╭──

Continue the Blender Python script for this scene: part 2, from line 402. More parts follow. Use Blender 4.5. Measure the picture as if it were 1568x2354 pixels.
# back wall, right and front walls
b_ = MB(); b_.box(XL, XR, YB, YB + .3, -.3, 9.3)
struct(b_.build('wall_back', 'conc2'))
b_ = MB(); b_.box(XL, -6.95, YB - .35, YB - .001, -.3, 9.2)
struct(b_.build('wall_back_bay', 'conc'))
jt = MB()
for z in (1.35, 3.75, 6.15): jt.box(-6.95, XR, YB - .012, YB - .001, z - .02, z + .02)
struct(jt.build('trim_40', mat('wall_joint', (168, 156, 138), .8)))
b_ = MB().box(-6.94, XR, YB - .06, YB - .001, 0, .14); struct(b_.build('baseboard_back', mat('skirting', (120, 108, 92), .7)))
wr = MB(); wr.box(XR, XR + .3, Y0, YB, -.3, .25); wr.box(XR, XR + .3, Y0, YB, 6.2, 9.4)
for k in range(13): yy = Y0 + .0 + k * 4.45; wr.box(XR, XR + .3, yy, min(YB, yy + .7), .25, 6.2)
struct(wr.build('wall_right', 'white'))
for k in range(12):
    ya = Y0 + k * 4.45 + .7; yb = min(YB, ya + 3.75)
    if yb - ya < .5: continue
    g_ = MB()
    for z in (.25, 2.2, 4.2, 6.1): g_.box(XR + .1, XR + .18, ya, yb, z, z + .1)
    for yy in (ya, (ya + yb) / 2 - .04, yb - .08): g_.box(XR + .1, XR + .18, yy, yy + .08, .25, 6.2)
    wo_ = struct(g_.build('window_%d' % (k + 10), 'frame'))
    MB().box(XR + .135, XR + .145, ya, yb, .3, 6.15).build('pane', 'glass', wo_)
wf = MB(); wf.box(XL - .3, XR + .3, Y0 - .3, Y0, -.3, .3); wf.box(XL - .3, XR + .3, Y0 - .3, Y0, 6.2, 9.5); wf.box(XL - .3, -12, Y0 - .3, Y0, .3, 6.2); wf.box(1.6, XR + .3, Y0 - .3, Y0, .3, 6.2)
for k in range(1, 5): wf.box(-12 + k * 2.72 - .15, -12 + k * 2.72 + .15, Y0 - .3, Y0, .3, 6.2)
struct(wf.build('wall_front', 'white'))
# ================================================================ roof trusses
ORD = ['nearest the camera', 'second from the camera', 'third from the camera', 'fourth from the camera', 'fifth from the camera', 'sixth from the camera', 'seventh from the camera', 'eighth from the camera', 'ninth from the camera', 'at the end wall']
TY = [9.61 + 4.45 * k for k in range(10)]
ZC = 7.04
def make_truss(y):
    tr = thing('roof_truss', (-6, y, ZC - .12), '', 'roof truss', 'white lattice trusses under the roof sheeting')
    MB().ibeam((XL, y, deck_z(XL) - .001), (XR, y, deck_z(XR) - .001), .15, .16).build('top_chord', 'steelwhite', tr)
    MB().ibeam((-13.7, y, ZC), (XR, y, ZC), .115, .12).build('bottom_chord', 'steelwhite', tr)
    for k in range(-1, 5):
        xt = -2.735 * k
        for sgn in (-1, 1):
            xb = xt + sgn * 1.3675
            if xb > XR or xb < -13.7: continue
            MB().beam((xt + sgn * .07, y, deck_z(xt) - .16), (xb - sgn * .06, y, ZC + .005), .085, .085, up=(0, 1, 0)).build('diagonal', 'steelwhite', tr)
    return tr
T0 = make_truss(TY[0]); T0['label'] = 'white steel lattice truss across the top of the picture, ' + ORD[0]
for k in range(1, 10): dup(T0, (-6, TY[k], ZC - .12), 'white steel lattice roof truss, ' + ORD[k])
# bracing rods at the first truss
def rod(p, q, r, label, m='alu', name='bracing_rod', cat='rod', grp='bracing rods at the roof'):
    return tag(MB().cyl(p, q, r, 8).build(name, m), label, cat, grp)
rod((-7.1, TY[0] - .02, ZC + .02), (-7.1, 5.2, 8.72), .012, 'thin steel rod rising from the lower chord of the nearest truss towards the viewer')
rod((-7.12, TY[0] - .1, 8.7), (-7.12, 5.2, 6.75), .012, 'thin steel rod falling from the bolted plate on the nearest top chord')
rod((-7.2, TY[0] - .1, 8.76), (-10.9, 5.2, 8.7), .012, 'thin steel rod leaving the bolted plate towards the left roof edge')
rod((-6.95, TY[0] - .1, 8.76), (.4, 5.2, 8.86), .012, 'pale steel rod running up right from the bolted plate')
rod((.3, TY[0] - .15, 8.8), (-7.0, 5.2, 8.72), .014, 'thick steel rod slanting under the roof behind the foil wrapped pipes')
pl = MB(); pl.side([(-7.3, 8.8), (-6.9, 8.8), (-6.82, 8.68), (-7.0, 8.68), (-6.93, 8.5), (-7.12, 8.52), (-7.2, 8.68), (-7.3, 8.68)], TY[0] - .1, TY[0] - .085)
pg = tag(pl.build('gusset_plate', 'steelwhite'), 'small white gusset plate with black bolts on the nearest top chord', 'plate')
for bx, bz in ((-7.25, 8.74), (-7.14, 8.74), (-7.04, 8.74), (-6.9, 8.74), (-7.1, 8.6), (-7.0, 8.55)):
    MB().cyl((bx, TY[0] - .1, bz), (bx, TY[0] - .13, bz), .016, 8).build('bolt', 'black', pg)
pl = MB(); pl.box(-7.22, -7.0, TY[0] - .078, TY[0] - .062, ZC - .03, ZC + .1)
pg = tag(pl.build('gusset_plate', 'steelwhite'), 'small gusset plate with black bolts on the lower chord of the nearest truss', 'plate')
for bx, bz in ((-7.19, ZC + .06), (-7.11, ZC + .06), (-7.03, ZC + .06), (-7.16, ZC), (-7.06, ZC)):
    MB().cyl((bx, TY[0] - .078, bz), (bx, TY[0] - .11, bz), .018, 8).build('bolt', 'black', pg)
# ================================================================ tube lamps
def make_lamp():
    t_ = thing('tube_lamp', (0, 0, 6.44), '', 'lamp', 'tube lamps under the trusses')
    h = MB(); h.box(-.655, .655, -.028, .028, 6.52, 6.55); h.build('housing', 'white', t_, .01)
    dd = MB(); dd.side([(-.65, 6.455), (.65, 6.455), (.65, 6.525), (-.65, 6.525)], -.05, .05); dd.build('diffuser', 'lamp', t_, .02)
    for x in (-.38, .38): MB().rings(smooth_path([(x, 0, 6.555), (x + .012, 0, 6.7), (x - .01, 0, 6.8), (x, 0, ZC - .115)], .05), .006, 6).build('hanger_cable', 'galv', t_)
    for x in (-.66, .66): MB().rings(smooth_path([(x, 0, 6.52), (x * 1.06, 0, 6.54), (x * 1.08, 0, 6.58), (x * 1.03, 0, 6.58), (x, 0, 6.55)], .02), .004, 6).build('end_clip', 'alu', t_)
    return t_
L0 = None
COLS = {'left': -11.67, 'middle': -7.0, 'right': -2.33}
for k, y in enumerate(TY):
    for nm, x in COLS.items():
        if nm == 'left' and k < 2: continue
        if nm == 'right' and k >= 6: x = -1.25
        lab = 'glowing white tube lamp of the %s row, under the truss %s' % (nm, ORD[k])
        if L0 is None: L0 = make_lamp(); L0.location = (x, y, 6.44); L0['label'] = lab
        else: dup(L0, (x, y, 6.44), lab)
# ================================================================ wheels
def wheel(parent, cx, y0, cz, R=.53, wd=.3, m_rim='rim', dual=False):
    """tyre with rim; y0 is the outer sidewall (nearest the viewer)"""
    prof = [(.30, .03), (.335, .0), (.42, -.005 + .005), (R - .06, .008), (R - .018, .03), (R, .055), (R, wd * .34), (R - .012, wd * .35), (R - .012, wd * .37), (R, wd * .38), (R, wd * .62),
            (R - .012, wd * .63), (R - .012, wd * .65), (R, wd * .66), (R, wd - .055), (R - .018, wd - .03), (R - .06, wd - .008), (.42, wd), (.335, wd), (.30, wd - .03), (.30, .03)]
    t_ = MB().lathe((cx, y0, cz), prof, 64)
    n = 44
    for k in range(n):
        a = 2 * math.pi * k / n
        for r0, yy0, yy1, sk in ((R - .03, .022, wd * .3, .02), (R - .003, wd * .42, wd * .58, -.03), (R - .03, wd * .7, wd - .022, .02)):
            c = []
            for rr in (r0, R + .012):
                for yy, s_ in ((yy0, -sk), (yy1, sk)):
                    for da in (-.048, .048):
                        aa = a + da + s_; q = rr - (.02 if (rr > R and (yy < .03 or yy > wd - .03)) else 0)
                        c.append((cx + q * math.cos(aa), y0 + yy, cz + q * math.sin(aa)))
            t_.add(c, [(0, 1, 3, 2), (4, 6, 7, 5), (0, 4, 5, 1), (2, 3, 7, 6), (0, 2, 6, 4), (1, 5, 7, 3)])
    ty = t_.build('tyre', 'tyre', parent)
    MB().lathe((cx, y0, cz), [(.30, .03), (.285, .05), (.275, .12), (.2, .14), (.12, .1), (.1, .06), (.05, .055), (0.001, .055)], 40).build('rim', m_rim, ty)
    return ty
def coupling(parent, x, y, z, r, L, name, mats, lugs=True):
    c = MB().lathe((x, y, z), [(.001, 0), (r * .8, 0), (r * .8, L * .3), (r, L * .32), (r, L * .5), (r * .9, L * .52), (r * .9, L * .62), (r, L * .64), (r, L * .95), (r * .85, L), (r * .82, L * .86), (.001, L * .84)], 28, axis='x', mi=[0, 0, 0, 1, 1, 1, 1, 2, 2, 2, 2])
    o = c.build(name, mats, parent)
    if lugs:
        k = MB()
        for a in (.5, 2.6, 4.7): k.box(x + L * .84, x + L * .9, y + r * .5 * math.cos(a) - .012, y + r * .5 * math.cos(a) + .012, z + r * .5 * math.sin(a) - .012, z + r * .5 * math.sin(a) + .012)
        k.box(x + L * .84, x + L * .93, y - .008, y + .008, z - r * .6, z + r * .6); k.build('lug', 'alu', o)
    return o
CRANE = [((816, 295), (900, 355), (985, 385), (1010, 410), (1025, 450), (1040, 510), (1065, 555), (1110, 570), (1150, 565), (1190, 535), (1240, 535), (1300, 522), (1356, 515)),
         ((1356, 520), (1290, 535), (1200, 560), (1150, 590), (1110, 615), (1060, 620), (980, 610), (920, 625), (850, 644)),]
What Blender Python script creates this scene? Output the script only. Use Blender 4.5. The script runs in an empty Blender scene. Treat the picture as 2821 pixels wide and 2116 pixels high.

╰──

### EXERCISE DETAILS
List all lines from the entries that include the word "pixels".

### PROBLEM SOLUTION
Continue the Blender Python script for this scene: part 2, from line 402. More parts follow. Use Blender 4.5. Measure the picture as if it were 1568x2354 pixels.
What Blender Python script creates this scene? Output the script only. Use Blender 4.5. The script runs in an empty Blender scene. Treat the picture as 2821 pixels wide and 2116 pixels high.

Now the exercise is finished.